[Work to complete] Show, in full, each line of the data that contains "script".

[Information supplied]
***
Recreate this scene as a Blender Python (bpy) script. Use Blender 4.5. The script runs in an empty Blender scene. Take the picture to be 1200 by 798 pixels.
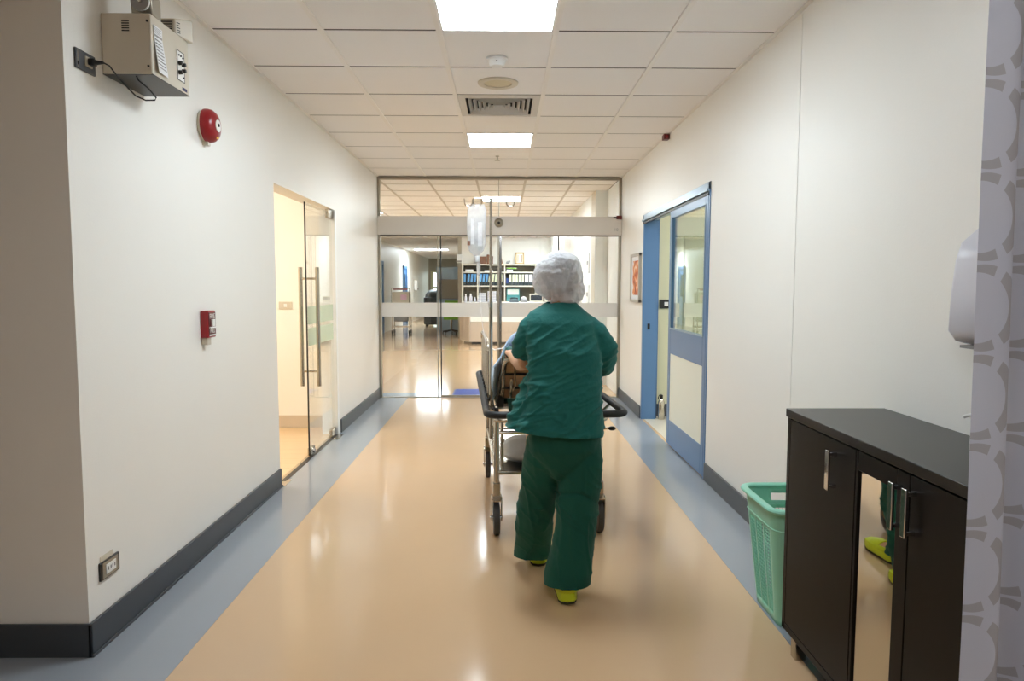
import bpy, bmesh, math, random
import numpy as np
from mathutils import Vector, Matrix, noise

random.seed(7)
SC = bpy.context.scene
COL = SC.collection
PI = math.pi

# ------------------------------------------------------------------ camera, world, light level
CAM_H = 1.349
F_PX, PITCH, YAW, ROLL = 821.289, .0765, .0121, -.002
cd = bpy.data.cameras.new('camera')
cam = bpy.data.objects.new('camera', cd)
COL.objects.link(cam)
cd.sensor_fit = 'HORIZONTAL'
cd.sensor_width = 36
cd.lens = 36 * F_PX / 1200
cd.clip_start = .05
cam.matrix_world = (Matrix.Translation((0, 0, CAM_H)) @ Matrix.Rotation(-YAW, 4, 'Z')
                    @ Matrix.Rotation(PI / 2 - PITCH, 4, 'X') @ Matrix.Rotation(-ROLL, 4, 'Z'))
SC.camera = cam

w = bpy.data.worlds.new('world')
SC.world = w
w.use_nodes = True
w.node_tree.nodes['Background'].inputs[0].default_value = (.9, .95, 1, 1)
w.node_tree.nodes['Background'].inputs[1].default_value = .03

LAMP = 20.0            # luminous strength of one ceiling panel
SC.view_settings.view_transform = 'Standard'
SC.view_settings.look = 'None'
SC.view_settings.gamma = 1
SC.view_settings.exposure = .95
SC.view_settings.use_curve_mapping = False
cy = SC.cycles
cy.use_denoising = True
cy.max_bounces = 12
cy.diffuse_bounces = 6
cy.glossy_bounces = 5
cy.transmission_bounces = 6
cy.transparent_max_bounces = 24
cy.sample_clamp_indirect = 8
cy.caustics_reflective = False
cy.caustics_refractive = False

# main planes of the place, in metres (camera stands at x = y = 0)
L, R, D, C = -1.507, 1.413, 8.5, 2.656
CORNER = 2.483

# ------------------------------------------------------------------ materials
def lin(c):
    c /= 255
    return c / 12.92 if c <= .04045 else ((c + .055) / 1.055) ** 2.4
def rgb(r, g, b):
    return (lin(r), lin(g), lin(b), 1)

MATS = {}
def mat(name, colour, rough=.5, metal=0, var=.04, scale=8, bump=0, bscale=60, spec=.5, coat=0, alpha=1,
        trans=0, sheen=0, stretch=None, sss=0):
    m = bpy.data.materials.new(name)
    m.use_nodes = True
    nt = m.node_tree
    b = nt.nodes['Principled BSDF']
    b.inputs['Roughness'].default_value = rough
    b.inputs['Metallic'].default_value = metal
    b.inputs['Specular IOR Level'].default_value = spec
    b.inputs['Coat Weight'].default_value = coat
    b.inputs['Coat Roughness'].default_value = .08
    b.inputs['Alpha'].default_value = alpha
    b.inputs['Transmission Weight'].default_value = trans
    b.inputs['Sheen Weight'].default_value = sheen
    if sss:
        b.inputs['Subsurface Weight'].default_value = sss
        b.inputs['Subsurface Radius'].default_value = (.01, .004, .002)
    tc = nt.nodes.new('ShaderNodeTexCoord')
    mp = nt.nodes.new('ShaderNodeMapping')
    nt.links.new(tc.outputs['Object'], mp.inputs[0])
    if stretch:
        mp.inputs['Scale'].default_value = stretch
    n = nt.nodes.new('ShaderNodeTexNoise')
    n.inputs['Scale'].default_value = scale
    n.inputs['Detail'].default_value = 4
    nt.links.new(mp.outputs[0], n.inputs['Vector'])
    mx = nt.nodes.new('ShaderNodeMix')
    mx.data_type = 'RGBA'
    c = Vector(colour[:3])
    mx.inputs['A'].default_value = (*(c * (1 - var)), 1)
    mx.inputs['B'].default_value = (*(c * (1 + var)), 1)
    nt.links.new(n.outputs['Fac'], mx.inputs['Factor'])
    nt.links.new(mx.outputs['Result'], b.inputs['Base Color'])
    if bump:
        n2 = nt.nodes.new('ShaderNodeTexNoise')
        n2.inputs['Scale'].default_value = bscale
        n2.inputs['Detail'].default_value = 3
        nt.links.new(mp.outputs[0], n2.inputs['Vector'])
        bp = nt.nodes.new('ShaderNodeBump')
        bp.inputs['Strength'].default_value = bump
        bp.inputs['Distance'].default_value = .01
        nt.links.new(n2.outputs['Fac'], bp.inputs['Height'])
        nt.links.new(bp.outputs[0], b.inputs['Normal'])
    MATS[name] = m
    return m

mat('wall', rgb(240, 238, 232), .42, var=.012, scale=2, bump=.05, bscale=140)
mat('wall_warm', rgb(247, 243, 234), .5, var=.01)
mat('wall_green', rgb(214, 212, 178), .5, var=.012)
mat('wall_white', rgb(246, 246, 243), .4, var=.01)
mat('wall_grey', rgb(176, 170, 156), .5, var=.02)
mat('ceiling_tile', rgb(243, 240, 238), .9, var=.05, scale=260, bump=.25, bscale=320, spec=.2)
mat('grid_metal', rgb(240, 236, 231), .45, var=.01)
mat('joint_shade', rgb(64, 55, 47), .8)
mat('runner_far', rgb(198, 190, 180), .7)
mat('plenum', rgb(40, 36, 32), .9)
mat('vinyl_beige', rgb(209, 175, 137), .13, var=.035, scale=2.2, bump=.03, bscale=4.0, spec=.5)
mat('vinyl_grey', rgb(150, 155, 162), .13, var=.03, scale=3, bump=.03, bscale=4.0, spec=.45)
mat('vinyl_cream', rgb(214, 208, 192), .25, var=.03)
mat('wood_floor', rgb(226, 192, 146), .35, var=.1, scale=5, stretch=(.6, 9, 1))
mat('base_dark', rgb(66, 69, 73), .38, var=.05, scale=10)
mat('base_beige', rgb(206, 192, 172), .4, var=.02)
mat('alu', rgb(170, 164, 150), .35, metal=.75, var=.03)
mat('alu_dark', rgb(52, 50, 48), .4, metal=.4)
mat('header', rgb(214, 208, 200), .38, var=.01)
mat('steel', rgb(196, 188, 174), .22, metal=1, var=.05, scale=30, stretch=(1, 1, .1))
mat('chrome', rgb(214, 214, 214), .12, metal=1, var=.02)
mat('rubber', rgb(24, 24, 25), .5, var=.1)
mat('rubber_grey', rgb(62, 60, 58), .6, var=.1)
mat('black', rgb(18, 18, 19), .4, var=.05)
mat('wenge', rgb(15, 9, 7), .38, var=.35, scale=6, stretch=(14, 14, .5), spec=.16)
mat('wenge_top', rgb(19, 17, 16), .3, var=.2, scale=6, stretch=(14, .5, 14), spec=.35)
mat('mirror', rgb(225, 222, 214), .02, metal=1, var=0)
mat('mint', rgb(146, 212, 188), .35, var=.03, scale=5, spec=.5)
mat('white_plastic', rgb(232, 232, 230), .3, var=.01)
mat('lilac_plastic', rgb(206, 206, 216), .3, var=.01)
mat('beige_plastic', rgb(208, 199, 182), .4, var=.015)
mat('cream_panel', rgb(222, 227, 216), .35, var=.01)
mat('blue_paint', rgb(84, 122, 164), .3, var=.03, scale=4)
mat('blue_track', rgb(150, 172, 190), .3, metal=.3, var=.02)
mat('red', rgb(150, 22, 30), .3, var=.04)
mat('dark_red', rgb(92, 26, 24), .4, var=.04)
mat('white_print', rgb(238, 236, 232), .5, var=0)
mat('black_print', rgb(24, 24, 28), .5, var=0)
mat('navy_print', rgb(34, 42, 92), .5, var=0)
mat('grey_print', rgb(150, 148, 146), .6, var=0)
mat('yellow_print', rgb(226, 180, 44), .5, var=0)
mat('paper', rgb(236, 236, 238), .7, var=.01)
mat('scrub', rgb(32, 108, 102), .75, var=.1, scale=5, bump=.5, bscale=20, sheen=.06, spec=.25)
mat('scrub_trouser', rgb(24, 84, 71), .78, var=.1, scale=4, bump=.35, bscale=14, sheen=.04, spec=.25)
mat('skin', rgb(208, 158, 124), .5, var=.05, scale=20, sss=.1)
mat('hair', rgb(30, 24, 22), .5, var=.2)
mat('yellow_shoe', rgb(214, 230, 44), .45, var=.05)
mat('shoe_sole', rgb(60, 62, 30), .7)
mat('eye', rgb(40, 30, 26), .2)
mat('tan_vinyl', rgb(186, 148, 112), .5, var=.05)
mat('teal_vinyl', rgb(24, 84, 76), .5, var=.06)
mat('blue_cloth', rgb(184, 208, 234), .85, var=.1, scale=9, bump=.4, bscale=24, sheen=.2)
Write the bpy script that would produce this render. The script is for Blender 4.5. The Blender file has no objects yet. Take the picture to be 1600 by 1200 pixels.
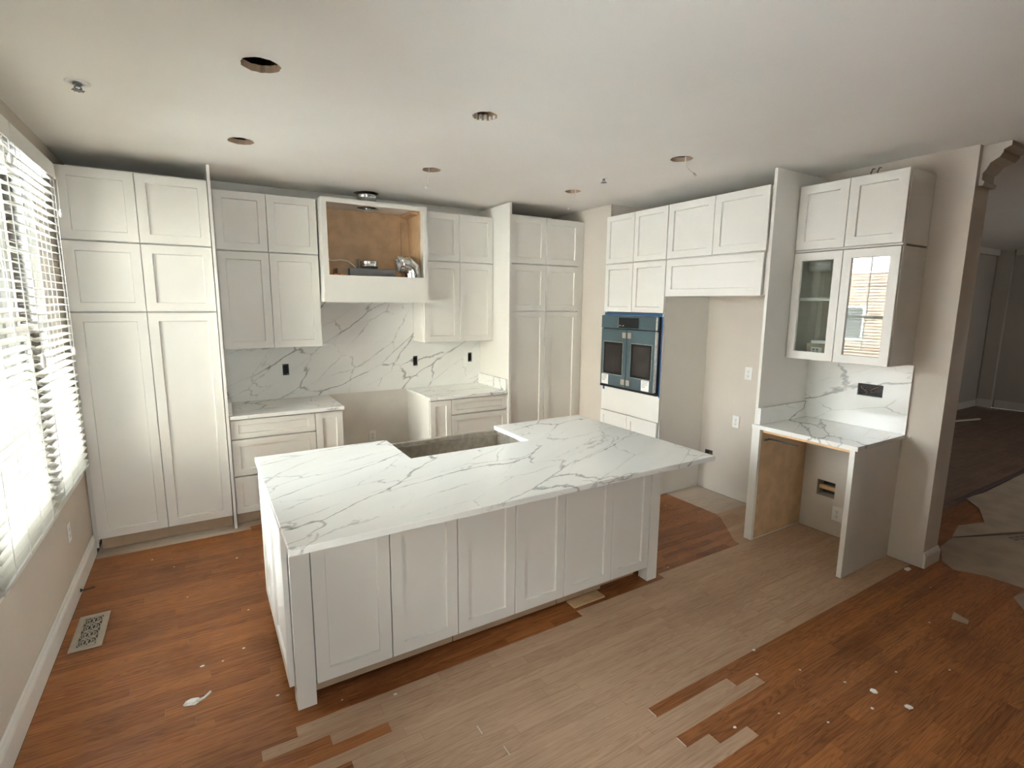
import bpy, bmesh, math, random
from mathutils import Vector, Matrix
random.seed(7)
sc = bpy.context.scene
COL = sc.collection
R = math.radians

# ------------------------------------------------------------------ camera
cam_d = bpy.data.cameras.new('camera')
cam = bpy.data.objects.new('camera', cam_d); COL.objects.link(cam); sc.camera = cam
cam_d.sensor_width = 36.0; cam_d.lens = 805.24 / 1600 * 36.0
cam_d.clip_start = 0.02; cam_d.clip_end = 200
_y, _p, _r = R(31.165), R(8.936), R(0.452)
_fw = Vector((math.sin(_y) * math.cos(_p), math.cos(_y) * math.cos(_p), -math.sin(_p)))
_rt = Vector((math.cos(_y), -math.sin(_y), 0)); _up = _rt.cross(_fw)
_r2 = _rt * math.cos(_r) + _up * math.sin(_r); _u2 = _up * math.cos(_r) - _rt * math.sin(_r)
_m = Matrix((_r2, _u2, -_fw)).transposed().to_4x4(); _m.translation = (0.7653, -5.1326, 1.8053)
cam.matrix_world = _m

# ------------------------------------------------------------------ world, light, exposure
w = bpy.data.worlds.new('sky'); sc.world = w; w.use_nodes = True
_bg = w.node_tree.nodes['Background']
_bg.inputs[0].default_value = (0.93, 0.97, 1.0, 1); _bg.inputs[1].default_value = 21
sc.view_settings.view_transform = 'Standard'; sc.view_settings.look = 'None'
sc.view_settings.gamma = 1.0; sc.view_settings.use_curve_mapping = False
sc.view_settings.exposure = 1.36
sl = bpy.data.lights.new('sun', 'SUN'); sl.energy = 30; sl.angle = .01
so = bpy.data.objects.new('sun', sl); COL.objects.link(so)
so.rotation_euler = Vector((math.cos(R(-8)) * math.cos(R(46)), math.sin(R(-8)) * math.cos(R(46)), -math.sin(R(46)))).to_track_quat('-Z', 'Y').to_euler()
def portal(loc, sx, sy, back=False):
    l = bpy.data.lights.new('window_portal', 'AREA'); l.shape = 'RECTANGLE'; l.size = sx; l.size_y = sy
    l.cycles.is_portal = True
    o = bpy.data.objects.new('window_portal', l); COL.objects.link(o); o.location = loc
    o.rotation_euler = (R(90), 0, 0) if back else (0, R(-90), 0)          # -Z of the lamp looks along +X, into the room
portal((-0.20, -1.64, 1.63), 1.94, 1.98)
portal((-0.20, -3.85, 1.425), 1.05, .46)
portal((.54, -8.2, 1.475), .64, 1.05, True); portal((9.05, -8.2, 1.5), .9, .8, True)
sc.cycles.max_bounces = 9; sc.cycles.diffuse_bounces = 6; sc.cycles.glossy_bounces = 4
sc.cycles.transparent_max_bounces = 10; sc.cycles.sample_clamp_indirect = 0.0
sc.cycles.use_denoising = True
sc.cycles.caustics_reflective = False; sc.cycles.caustics_refractive = False

# ------------------------------------------------------------------ materials
def new_mat(name):
    m = bpy.data.materials.new(name); m.use_nodes = True
    nt = m.node_tree; return m, nt, nt.nodes['Principled BSDF']
def nd(nt, t, **kw):
    n = nt.nodes.new(t)
    for k, v in kw.items(): setattr(n, k, v)
    return n
def mth(nt, op, a, b=None, c=None, clamp=False):
    n = nt.nodes.new('ShaderNodeMath'); n.operation = op; n.use_clamp = clamp
    for i, v in enumerate((a, b, c)):
        if v is None: continue
        if isinstance(v, (int, float)): n.inputs[i].default_value = v
        else: nt.links.new(v, n.inputs[i])
    return n.outputs[0]
def mixc(nt, f, a, b, mode='MIX'):
    n = nt.nodes.new('ShaderNodeMix'); n.data_type = 'RGBA'; n.blend_type = mode
    for i, v in ((0, f), (6, a), (7, b)):
        if isinstance(v, (int, float)): n.inputs[i].default_value = v
        elif isinstance(v, tuple): n.inputs[i].default_value = (*v, 1)
        else: nt.links.new(v, n.inputs[i])
    return n.outputs[2]
def pos(nt): return nt.nodes.new('ShaderNodeNewGeometry').outputs['Position']
def noise(nt, vec, scale, detail=3, rough=.5, dist=0):
    n = nt.nodes.new('ShaderNodeTexNoise'); n.inputs['Scale'].default_value = scale
    n.inputs['Detail'].default_value = detail; n.inputs['Roughness'].default_value = rough
    n.inputs['Distortion'].default_value = dist
    if vec is not None: nt.links.new(vec, n.inputs['Vector'])
    return n.outputs['Fac']
def scaled(nt, vec, s, off=None):
    n = nt.nodes.new('ShaderNodeVectorMath'); n.operation = 'MULTIPLY'; nt.links.new(vec, n.inputs[0]); n.inputs[1].default_value = s
    return n.outputs[0]
def ss(nt, v, a, b):
    n = nt.nodes.new('ShaderNodeMapRange'); n.interpolation_type = 'SMOOTHSTEP'
    nt.links.new(v, n.inputs[0]); n.inputs[1].default_value = a; n.inputs[2].default_value = b
    return n.outputs[0]
def bump(nt, b, h, s, d=.01):
    n = nt.nodes.new('ShaderNodeBump'); n.inputs['Strength'].default_value = s; n.inputs['Distance'].default_value = d
    nt.links.new(h, n.inputs['Height']); nt.links.new(n.outputs[0], b.inputs['Normal'])

def paint(name, col, rough=.5, var=.04, scale=6, metal=0, bmp=0.0, bscale=180):
    m, nt, b = new_mat(name)
    f = noise(nt, pos(nt), scale, 3)
    dk = tuple(c * (1 - var) for c in col); lt = tuple(min(1, c * (1 + var)) for c in col)
    nt.links.new(mixc(nt, ss(nt, f, .3, .7), dk, lt), b.inputs['Base Color'])
    b.inputs['Roughness'].default_value = rough; b.inputs['Metallic'].default_value = metal
    if bmp: bump(nt, b, noise(nt, pos(nt), bscale, 2), bmp, .001)
    return m
M = {}
M['cab'] = paint('white_cabinet_paint', (.755, .732, .682), .38, .015, 3)
M['gap'] = paint('dark_gap', (.10, .085, .07), .8)
M['wall'] = paint('greige_wall_paint', (.60, .54, .47), .85, .03, 2, bmp=.15)
M['dry'] = paint('primed_drywall', (.72, .68, .62), .85, .04, 4)
M['ceil'] = paint('ceiling_paint', (.85, .825, .775), .9, .015, 1.5)
M['white'] = paint('white_trim_paint', (.76, .75, .72), .4, .02, 5)
M['plast'] = paint('white_plastic', (.80, .79, .76), .35, .01)
M['slot'] = paint('dark_slot', (.05, .045, .04), .6)
M['box'] = paint('dark_outlet_box', (.02, .02, .022), .6, .3, 40)
M['ply'] = paint('bare_plywood', (.62, .41, .235), .6, .10, 9)
M['maple'] = paint('maple_rail', (.72, .46, .24), .5, .1, 20)
M['kick'] = paint('raw_toe_kick_board', (.46, .33, .22), .6, .08, 8)
M['card'] = paint('brown_floor_paper', (.44, .34, .25), .85, .10, 5, bmp=.3, bscale=60)
M['print'] = paint('grey_print', (.20, .17, .15), .85, .2, 30)
M['ptape'] = paint('dark_purple_tape', (.11, .075, .085), .6, .1)
M['tape'] = paint('blue_painter_tape', (.02, .085, .225), .6, .08, 30)
M['teal'] = paint('filmed_steel', (.105, .155, .178), .30, .08, 4, metal=.55)
M['steel'] = paint('brushed_stainless', (.60, .56, .50), .42, .12, 25, metal=1)
M['galv'] = paint('galvanised_steel', (.72, .74, .73), .20, .15, 30, metal=1)
M['grey'] = paint('grey_sheet_metal', (.20, .20, .205), .4, .05, 10, metal=.4)
M['black'] = paint('black_gloss', (.012, .012, .013), .15, .1)
M['ovglass'] = paint('dark_oven_glass', (.035, .028, .026), .10, .3, 5)
M['reg'] = paint('register_bronze', (.46, .41, .34), .4, .06, 20, metal=.3)
M['wire'] = paint('white_wire', (.80, .76, .70), .5)
M['copper'] = paint('copper_wire', (.70, .33, .16), .35, .1, 50, metal=1)
M['joist'] = paint('framing_lumber', (.40, .25, .13), .7, .15, 12)
M['dark'] = paint('dark_cavity', (.05, .042, .035), .9)
M['scrap'] = paint('scrap_board', (.52, .35, .19), .6, .1, 15)
M['siding'] = paint('beige_siding', (.62, .57, .48), .8, .05, 2)
M['snow'] = paint('snow', (.85, .87, .90), .9, .04, 1)
M['roof'] = paint('shingle_roof', (.30, .29, .29), .9, .15, 5)
M['paper'] = paint('white_paper', (.84, .83, .80), .6, .03, 8)
M['shade_trim'] = paint('shaded_white_trim', (.50, .45, .385), .6, .03, 4)  # white trim with the shade of the dim hall put into its colour
M['shade_wall'] = paint('shaded_hall_wall', (.36, .31, .26), .85, .03, 2)  # wall paint darkened in its colour to stand for the dim hall

def brick_mat():
    m, nt, b = new_mat('red_brick')
    t = nd(nt, 'ShaderNodeTexBrick'); t.inputs['Scale'].default_value = 4
    t.inputs['Color1'].default_value = (.34, .21, .145, 1); t.inputs['Color2'].default_value = (.27, .15, .10, 1)
    t.inputs['Mortar'].default_value = (.5, .45, .4, 1)
    sp = nd(nt, 'ShaderNodeSeparateXYZ'); nt.links.new(pos(nt), sp.inputs[0])
    cb = nd(nt, 'ShaderNodeCombineXYZ'); nt.links.new(sp.outputs[1], cb.inputs[0]); nt.links.new(sp.outputs[2], cb.inputs[1])
    nt.links.new(cb.outputs[0], t.inputs['Vector']); nt.links.new(t.outputs[0], b.inputs['Base Color'])
    b.inputs['Roughness'].default_value = .9
    return m
M['brick'] = brick_mat()

def glass_mat(name, tint, f0):
    m, nt, b = new_mat(name)
    out = nt.nodes['Material Output']; nt.nodes.remove(b)
    tr = nd(nt, 'ShaderNodeBsdfTransparent'); tr.inputs[0].default_value = (*tint, 1)
    gl = nd(nt, 'ShaderNodeBsdfGlossy'); gl.inputs['Roughness'].default_value = .015
    fr = nd(nt, 'ShaderNodeFresnel'); fr.inputs[0].default_value = 1.52
    k = mth(nt, 'MULTIPLY_ADD', fr.outputs[0], 1.25, f0, clamp=True)
    mx = nd(nt, 'ShaderNodeMixShader'); nt.links.new(k, mx.inputs[0])
    nt.links.new(tr.outputs[0], mx.inputs[1]); nt.links.new(gl.outputs[0], mx.inputs[2]); nt.links.new(mx.outputs[0], out.inputs[0])
    return m
M['glass'] = glass_mat('window_glass', (.96, .98, .97), .0)
M['cabglass'] = glass_mat('cabinet_glass', (.92, .95, .93), .02)

def slat_mat():
    m, nt, b = new_mat('white_faux_wood_slat')
    out = nt.nodes['Material Output']
    b.inputs['Base Color'].default_value = (.74, .73, .70, 1); b.inputs['Roughness'].default_value = .5
    tl = nd(nt, 'ShaderNodeBsdfTranslucent'); tl.inputs[0].default_value = (.70, .68, .62, 1)
    mx = nd(nt, 'ShaderNodeMixShader'); mx.inputs[0].default_value = 0.5
    nt.links.new(b.outputs[0], mx.inputs[1]); nt.links.new(tl.outputs[0], mx.inputs[2]); nt.links.new(mx.outputs[0], out.inputs[0])
    return m
M['slat'] = slat_mat()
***
[Solved exercise]
Recreate this scene as a Blender Python (bpy) script. Use Blender 4.5. The script runs in an empty Blender scene. Take the picture to be 1200 by 798 pixels.
Write the bpy script that would produce this render. The script is for Blender 4.5. The Blender file has no objects yet. Take the picture to be 1600 by 1200 pixels.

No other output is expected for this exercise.